We could see the students were getting more active as the weeks went by.

How did you keep up the momentum?

When the college was doing well, we got kudos and likes on the Strava group which built up the momentum and built up a community spirit. We were all working together for one goal.

We also ran a competition – if they completed three activities a week they could win a Garmin watch and that kept engagement up, especially for students who weren’t that active. It wasn’t about how many miles they were doing, it was about what they were doing.

How did you motivate students?

It’s important to recognise that different students have different motivations. Some want to do well within their tutor groups, instead of looking at the main leaderboard and the bigger picture.

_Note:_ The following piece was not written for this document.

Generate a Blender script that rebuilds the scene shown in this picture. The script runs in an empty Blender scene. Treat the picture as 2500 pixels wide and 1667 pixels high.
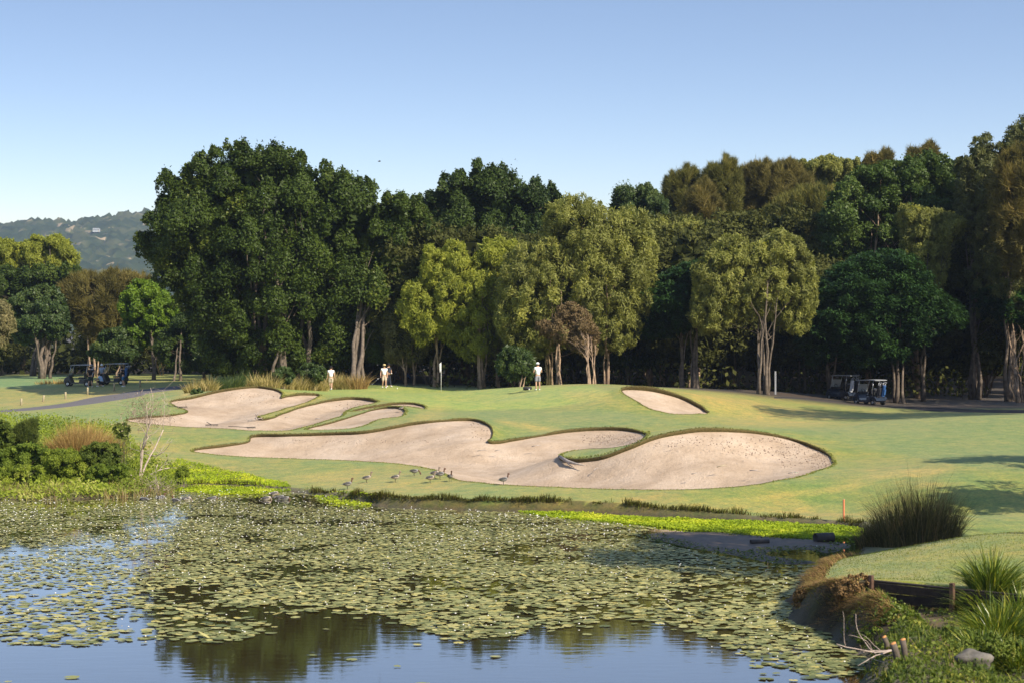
import bpy, bmesh, math, random
import numpy as np
from mathutils import Vector, Matrix, geometry
rng = np.random.default_rng(7)
random.seed(7)
R = math.radians
sc = bpy.context.scene
col = sc.collection

# ---------------------------------------------------------------- camera, world, sun, exposure
F, CX, HY, CH = 4861.0, 1250.0, 800.0, 7.0      # focal length, centre and horizon of the 2500 px photograph, camera height
cam_d = bpy.data.cameras.new('camera'); cam = bpy.data.objects.new('camera', cam_d); col.objects.link(cam)
cam.location = (0, 0, CH); cam.rotation_euler = (R(90), 0, 0)
cam_d.sensor_width = 36; cam_d.lens = F/2500*36; cam_d.shift_y = -33.5/2500
cam_d.clip_start = .5; cam_d.clip_end = 20000
cam_d.dof.use_dof = True; cam_d.dof.focus_distance = 104; cam_d.dof.aperture_fstop = 2.6
sc.camera = cam
SUN_AZ, SUN_EL = 135.0, 37.0
w = bpy.data.worlds.new('World'); sc.world = w; w.use_nodes = True
nt = w.node_tree; nt.nodes.clear()
sky = nt.nodes.new('ShaderNodeTexSky'); sky.sky_type = 'NISHITA'; sky.sun_disc = False
sky.sun_elevation = R(SUN_EL); sky.sun_rotation = R(SUN_AZ)
sky.altitude = 0; sky.air_density = 1.5; sky.dust_density = .5; sky.ozone_density = 3.
tc = nt.nodes.new('ShaderNodeTexCoord'); sx = nt.nodes.new('ShaderNodeSeparateXYZ'); cx_ = nt.nodes.new('ShaderNodeCombineXYZ')
mm = nt.nodes.new('ShaderNodeMath'); mm.operation = 'MULTIPLY_ADD'; mm.inputs[1].default_value = 3.4; mm.inputs[2].default_value = -.085    # the clear band starts right above the horizon
nt.links.new(tc.outputs['Generated'], sx.inputs[0]); nt.links.new(sx.outputs[0], cx_.inputs[0]); nt.links.new(sx.outputs[1], cx_.inputs[1]); nt.links.new(sx.outputs[2], mm.inputs[0]); nt.links.new(mm.outputs[0], cx_.inputs[2])
nv = nt.nodes.new('ShaderNodeVectorMath'); nv.operation = 'NORMALIZE'; nt.links.new(cx_.outputs[0], nv.inputs[0]); nt.links.new(nv.outputs[0], sky.inputs[0])
bg = nt.nodes.new('ShaderNodeBackground'); bg.inputs['Strength'].default_value = .135
wo = nt.nodes.new('ShaderNodeOutputWorld')
tint = nt.nodes.new('ShaderNodeMix'); tint.data_type = 'RGBA'; tint.blend_type = 'MULTIPLY'; tint.inputs['Factor'].default_value = 1; tint.inputs['B'].default_value = (1.05, .955, .975, 1)
nt.links.new(sky.outputs[0], tint.inputs['A']); nt.links.new(tint.outputs['Result'], bg.inputs[0]); nt.links.new(bg.outputs[0], wo.inputs[0])
sd = bpy.data.lights.new('sun', 'SUN'); sun = bpy.data.objects.new('sun', sd); col.objects.link(sun)
sd.energy = 4.8; sd.angle = R(.53); sd.color = (1, .90, .73)
sdir = Vector((math.sin(R(SUN_AZ))*math.cos(R(SUN_EL)), math.cos(R(SUN_AZ))*math.cos(R(SUN_EL)), math.sin(R(SUN_EL))))
sun.rotation_euler = sdir.to_track_quat('Z', 'Y').to_euler()
sc.view_settings.view_transform = 'Standard'; sc.view_settings.look = 'None'
sc.view_settings.exposure = .6; sc.view_settings.gamma = 1; sc.view_settings.use_curve_mapping = False
sc.render.engine = 'CYCLES'
sc.cycles.max_bounces = 6; sc.cycles.diffuse_bounces = 3; sc.cycles.glossy_bounces = 3; sc.cycles.transmission_bounces = 4
sc.cycles.transparent_max_bounces = 6; sc.cycles.volume_bounces = 0
sc.cycles.caustics_reflective = False; sc.cycles.caustics_refractive = False
sc.cycles.use_denoising = True

# ---------------------------------------------------------------- helpers
def at(px, py, d):
    return np.array([(px-CX)/F*d, d, CH-(py-HY)/F*d])
def px_of(P):
    P = np.asarray(P); return np.stack([CX+F*P[..., 0]/P[..., 1], HY-F*(P[..., 2]-CH)/P[..., 1]], -1)
def tag(o, label=None, cat=None, group=None, kind=None):
    if label: o['label'] = label
    if cat: o['category'] = cat
    if group: o['group'] = group
    if kind: o['kind'] = kind
    return o
def empty(name, loc, rz=0, label=None, cat=None, group=None):
    o = bpy.data.objects.new(name, None); col.objects.link(o); o.location = loc; o.rotation_euler = (0, 0, rz)
    o.empty_display_size = .2
    return tag(o, label, cat, group)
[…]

For other students, it was the weekly bingo. We had one student who took photos during the challenge. Photography was something they enjoyed doing so they could keep active while doing something they liked.

What have you learnt from the experience?

My key learning is to always be consistent. If I had lost consistency of the promotion then I don’t think it would have got as much engagement.  People might not have seen the challenge in the first week, but they saw it in the third week and got involved. That’s why it was so important to keep promoting it every week.

Trying to be enthusiastic about it each week was key to getting more students and staff involved. Rounding up the achievements each week really helped support everyone. I tried to be a motivator.

Hartpury finished third in the national leaderboard, contributing 16,140 miles and completing 5,160 activities during the seven-week challenge.